[start]

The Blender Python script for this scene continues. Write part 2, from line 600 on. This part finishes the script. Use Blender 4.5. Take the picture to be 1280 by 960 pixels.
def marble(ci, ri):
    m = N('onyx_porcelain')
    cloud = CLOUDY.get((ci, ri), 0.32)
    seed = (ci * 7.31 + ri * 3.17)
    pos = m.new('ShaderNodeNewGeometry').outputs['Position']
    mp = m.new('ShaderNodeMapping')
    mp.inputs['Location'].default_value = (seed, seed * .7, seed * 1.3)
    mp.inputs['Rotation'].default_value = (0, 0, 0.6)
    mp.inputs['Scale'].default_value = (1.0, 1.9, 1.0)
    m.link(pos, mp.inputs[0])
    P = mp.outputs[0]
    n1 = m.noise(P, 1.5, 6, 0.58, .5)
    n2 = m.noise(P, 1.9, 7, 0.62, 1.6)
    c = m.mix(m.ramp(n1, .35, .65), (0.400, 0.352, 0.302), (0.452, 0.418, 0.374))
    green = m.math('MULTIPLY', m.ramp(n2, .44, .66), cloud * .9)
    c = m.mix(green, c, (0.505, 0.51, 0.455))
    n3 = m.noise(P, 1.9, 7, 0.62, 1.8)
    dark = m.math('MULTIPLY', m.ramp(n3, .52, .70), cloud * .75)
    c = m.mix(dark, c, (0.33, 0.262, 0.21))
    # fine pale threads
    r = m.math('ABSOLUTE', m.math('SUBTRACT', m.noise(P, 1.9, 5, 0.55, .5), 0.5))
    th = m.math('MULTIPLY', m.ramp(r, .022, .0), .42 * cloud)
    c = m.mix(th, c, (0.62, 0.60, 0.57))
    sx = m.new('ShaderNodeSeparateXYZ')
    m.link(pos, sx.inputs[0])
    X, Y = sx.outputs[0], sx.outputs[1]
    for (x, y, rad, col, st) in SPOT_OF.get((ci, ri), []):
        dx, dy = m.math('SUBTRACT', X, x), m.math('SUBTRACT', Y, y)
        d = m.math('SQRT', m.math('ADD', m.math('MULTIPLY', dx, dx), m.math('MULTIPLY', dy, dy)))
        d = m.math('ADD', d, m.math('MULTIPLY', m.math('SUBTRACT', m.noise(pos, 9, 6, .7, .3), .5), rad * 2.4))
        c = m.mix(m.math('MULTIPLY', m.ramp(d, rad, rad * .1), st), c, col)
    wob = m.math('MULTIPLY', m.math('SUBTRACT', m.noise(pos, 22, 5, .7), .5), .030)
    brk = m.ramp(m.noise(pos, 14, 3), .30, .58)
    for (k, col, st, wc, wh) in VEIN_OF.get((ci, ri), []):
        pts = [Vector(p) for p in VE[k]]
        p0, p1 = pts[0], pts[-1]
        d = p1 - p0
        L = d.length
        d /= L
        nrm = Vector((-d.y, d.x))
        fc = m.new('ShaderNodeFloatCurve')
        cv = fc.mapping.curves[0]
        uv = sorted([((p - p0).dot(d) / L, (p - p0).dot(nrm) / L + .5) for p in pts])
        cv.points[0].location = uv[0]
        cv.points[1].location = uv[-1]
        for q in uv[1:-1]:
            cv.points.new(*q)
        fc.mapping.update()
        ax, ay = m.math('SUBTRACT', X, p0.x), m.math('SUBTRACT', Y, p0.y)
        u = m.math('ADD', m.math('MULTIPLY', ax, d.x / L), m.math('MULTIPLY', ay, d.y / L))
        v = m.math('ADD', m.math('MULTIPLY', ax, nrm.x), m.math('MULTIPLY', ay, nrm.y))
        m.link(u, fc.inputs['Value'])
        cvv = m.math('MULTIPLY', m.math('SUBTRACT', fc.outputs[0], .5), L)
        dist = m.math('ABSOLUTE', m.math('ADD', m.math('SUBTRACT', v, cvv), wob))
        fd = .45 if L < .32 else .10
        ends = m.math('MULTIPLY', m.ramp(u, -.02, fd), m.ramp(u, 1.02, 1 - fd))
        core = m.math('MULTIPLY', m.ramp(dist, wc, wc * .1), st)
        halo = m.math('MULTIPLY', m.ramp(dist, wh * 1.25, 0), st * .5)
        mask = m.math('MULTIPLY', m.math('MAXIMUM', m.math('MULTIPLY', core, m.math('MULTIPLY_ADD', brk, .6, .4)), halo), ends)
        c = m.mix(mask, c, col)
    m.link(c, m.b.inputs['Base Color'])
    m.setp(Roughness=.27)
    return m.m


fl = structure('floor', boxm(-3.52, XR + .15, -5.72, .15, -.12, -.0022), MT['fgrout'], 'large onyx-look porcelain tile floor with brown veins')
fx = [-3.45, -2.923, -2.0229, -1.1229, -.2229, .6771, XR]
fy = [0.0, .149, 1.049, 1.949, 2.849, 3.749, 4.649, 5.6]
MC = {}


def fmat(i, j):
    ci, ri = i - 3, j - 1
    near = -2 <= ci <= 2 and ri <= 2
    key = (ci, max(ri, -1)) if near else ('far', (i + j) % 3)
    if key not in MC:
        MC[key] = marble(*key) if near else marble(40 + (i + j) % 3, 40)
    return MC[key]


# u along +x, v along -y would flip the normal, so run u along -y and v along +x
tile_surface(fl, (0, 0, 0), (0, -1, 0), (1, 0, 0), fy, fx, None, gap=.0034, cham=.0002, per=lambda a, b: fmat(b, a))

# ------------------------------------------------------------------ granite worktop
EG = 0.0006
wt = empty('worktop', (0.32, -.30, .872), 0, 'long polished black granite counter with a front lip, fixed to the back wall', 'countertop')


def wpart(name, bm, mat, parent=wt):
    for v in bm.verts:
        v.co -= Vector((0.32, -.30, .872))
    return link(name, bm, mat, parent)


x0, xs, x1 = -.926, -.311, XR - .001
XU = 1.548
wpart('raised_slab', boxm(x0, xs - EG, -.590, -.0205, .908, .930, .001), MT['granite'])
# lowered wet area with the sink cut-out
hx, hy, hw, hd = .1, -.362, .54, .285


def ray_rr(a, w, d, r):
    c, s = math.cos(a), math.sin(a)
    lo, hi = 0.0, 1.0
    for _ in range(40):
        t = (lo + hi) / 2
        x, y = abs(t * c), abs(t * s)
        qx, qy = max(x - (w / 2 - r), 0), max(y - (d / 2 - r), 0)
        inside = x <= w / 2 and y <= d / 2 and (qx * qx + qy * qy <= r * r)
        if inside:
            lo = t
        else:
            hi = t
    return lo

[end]

Task =>
Write out the whole listing exactly.

Answer to the exercise =>
The Blender Python script for this scene continues. Write part 2, from line 600 on. This part finishes the script. Use Blender 4.5. Take the picture to be 1280 by 960 pixels.
def marble(ci, ri):
    m = N('onyx_porcelain')
    cloud = CLOUDY.get((ci, ri), 0.32)
    seed = (ci * 7.31 + ri * 3.17)
    pos = m.new('ShaderNodeNewGeometry').outputs['Position']
    mp = m.new('ShaderNodeMapping')
    mp.inputs['Location'].default_value = (seed, seed * .7, seed * 1.3)
    mp.inputs['Rotation'].default_value = (0, 0, 0.6)
    mp.inputs['Scale'].default_value = (1.0, 1.9, 1.0)
    m.link(pos, mp.inputs[0])
    P = mp.outputs[0]
    n1 = m.noise(P, 1.5, 6, 0.58, .5)
    n2 = m.noise(P, 1.9, 7, 0.62, 1.6)
    c = m.mix(m.ramp(n1, .35, .65), (0.400, 0.352, 0.302), (0.452, 0.418, 0.374))
    green = m.math('MULTIPLY', m.ramp(n2, .44, .66), cloud * .9)
    c = m.mix(green, c, (0.505, 0.51, 0.455))
    n3 = m.noise(P, 1.9, 7, 0.62, 1.8)
    dark = m.math('MULTIPLY', m.ramp(n3, .52, .70), cloud * .75)
    c = m.mix(dark, c, (0.33, 0.262, 0.21))
    # fine pale threads
    r = m.math('ABSOLUTE', m.math('SUBTRACT', m.noise(P, 1.9, 5, 0.55, .5), 0.5))
    th = m.math('MULTIPLY', m.ramp(r, .022, .0), .42 * cloud)
    c = m.mix(th, c, (0.62, 0.60, 0.57))
    sx = m.new('ShaderNodeSeparateXYZ')
    m.link(pos, sx.inputs[0])
    X, Y = sx.outputs[0], sx.outputs[1]
    for (x, y, rad, col, st) in SPOT_OF.get((ci, ri), []):
        dx, dy = m.math('SUBTRACT', X, x), m.math('SUBTRACT', Y, y)
        d = m.math('SQRT', m.math('ADD', m.math('MULTIPLY', dx, dx), m.math('MULTIPLY', dy, dy)))
        d = m.math('ADD', d, m.math('MULTIPLY', m.math('SUBTRACT', m.noise(pos, 9, 6, .7, .3), .5), rad * 2.4))
        c = m.mix(m.math('MULTIPLY', m.ramp(d, rad, rad * .1), st), c, col)
    wob = m.math('MULTIPLY', m.math('SUBTRACT', m.noise(pos, 22, 5, .7), .5), .030)
    brk = m.ramp(m.noise(pos, 14, 3), .30, .58)
    for (k, col, st, wc, wh) in VEIN_OF.get((ci, ri), []):
        pts = [Vector(p) for p in VE[k]]
        p0, p1 = pts[0], pts[-1]
        d = p1 - p0
        L = d.length
        d /= L
        nrm = Vector((-d.y, d.x))
        fc = m.new('ShaderNodeFloatCurve')
        cv = fc.mapping.curves[0]
        uv = sorted([((p - p0).dot(d) / L, (p - p0).dot(nrm) / L + .5) for p in pts])
        cv.points[0].location = uv[0]
        cv.points[1].location = uv[-1]
        for q in uv[1:-1]:
            cv.points.new(*q)
        fc.mapping.update()
        ax, ay = m.math('SUBTRACT', X, p0.x), m.math('SUBTRACT', Y, p0.y)
        u = m.math('ADD', m.math('MULTIPLY', ax, d.x / L), m.math('MULTIPLY', ay, d.y / L))
        v = m.math('ADD', m.math('MULTIPLY', ax, nrm.x), m.math('MULTIPLY', ay, nrm.y))
        m.link(u, fc.inputs['Value'])
        cvv = m.math('MULTIPLY', m.math('SUBTRACT', fc.outputs[0], .5), L)
        dist = m.math('ABSOLUTE', m.math('ADD', m.math('SUBTRACT', v, cvv), wob))
        fd = .45 if L < .32 else .10
        ends = m.math('MULTIPLY', m.ramp(u, -.02, fd), m.ramp(u, 1.02, 1 - fd))
        core = m.math('MULTIPLY', m.ramp(dist, wc, wc * .1), st)
        halo = m.math('MULTIPLY', m.ramp(dist, wh * 1.25, 0), st * .5)
        mask = m.math('MULTIPLY', m.math('MAXIMUM', m.math('MULTIPLY', core, m.math('MULTIPLY_ADD', brk, .6, .4)), halo), ends)
        c = m.mix(mask, c, col)
    m.link(c, m.b.inputs['Base Color'])
    m.setp(Roughness=.27)
    return m.m


fl = structure('floor', boxm(-3.52, XR + .15, -5.72, .15, -.12, -.0022), MT['fgrout'], 'large onyx-look porcelain tile floor with brown veins')
fx = [-3.45, -2.923, -2.0229, -1.1229, -.2229, .6771, XR]
fy = [0.0, .149, 1.049, 1.949, 2.849, 3.749, 4.649, 5.6]
MC = {}


def fmat(i, j):
    ci, ri = i - 3, j - 1
    near = -2 <= ci <= 2 and ri <= 2
    key = (ci, max(ri, -1)) if near else ('far', (i + j) % 3)
    if key not in MC:
        MC[key] = marble(*key) if near else marble(40 + (i + j) % 3, 40)
    return MC[key]


# u along +x, v along -y would flip the normal, so run u along -y and v along +x
tile_surface(fl, (0, 0, 0), (0, -1, 0), (1, 0, 0), fy, fx, None, gap=.0034, cham=.0002, per=lambda a, b: fmat(b, a))

# ------------------------------------------------------------------ granite worktop
EG = 0.0006
wt = empty('worktop', (0.32, -.30, .872), 0, 'long polished black granite counter with a front lip, fixed to the back wall', 'countertop')


def wpart(name, bm, mat, parent=wt):
    for v in bm.verts:
        v.co -= Vector((0.32, -.30, .872))
    return link(name, bm, mat, parent)


x0, xs, x1 = -.926, -.311, XR - .001
XU = 1.548
wpart('raised_slab', boxm(x0, xs - EG, -.590, -.0205, .908, .930, .001), MT['granite'])
# lowered wet area with the sink cut-out
hx, hy, hw, hd = .1, -.362, .54, .285


def ray_rr(a, w, d, r):
    c, s = math.cos(a), math.sin(a)
    lo, hi = 0.0, 1.0
    for _ in range(40):
        t = (lo + hi) / 2
        x, y = abs(t * c), abs(t * s)
        qx, qy = max(x - (w / 2 - r), 0), max(y - (d / 2 - r), 0)
        inside = x <= w / 2 and y <= d / 2 and (qx * qx + qy * qy <= r * r)
        if inside:
            lo = t
        else:
            hi = t
    return lo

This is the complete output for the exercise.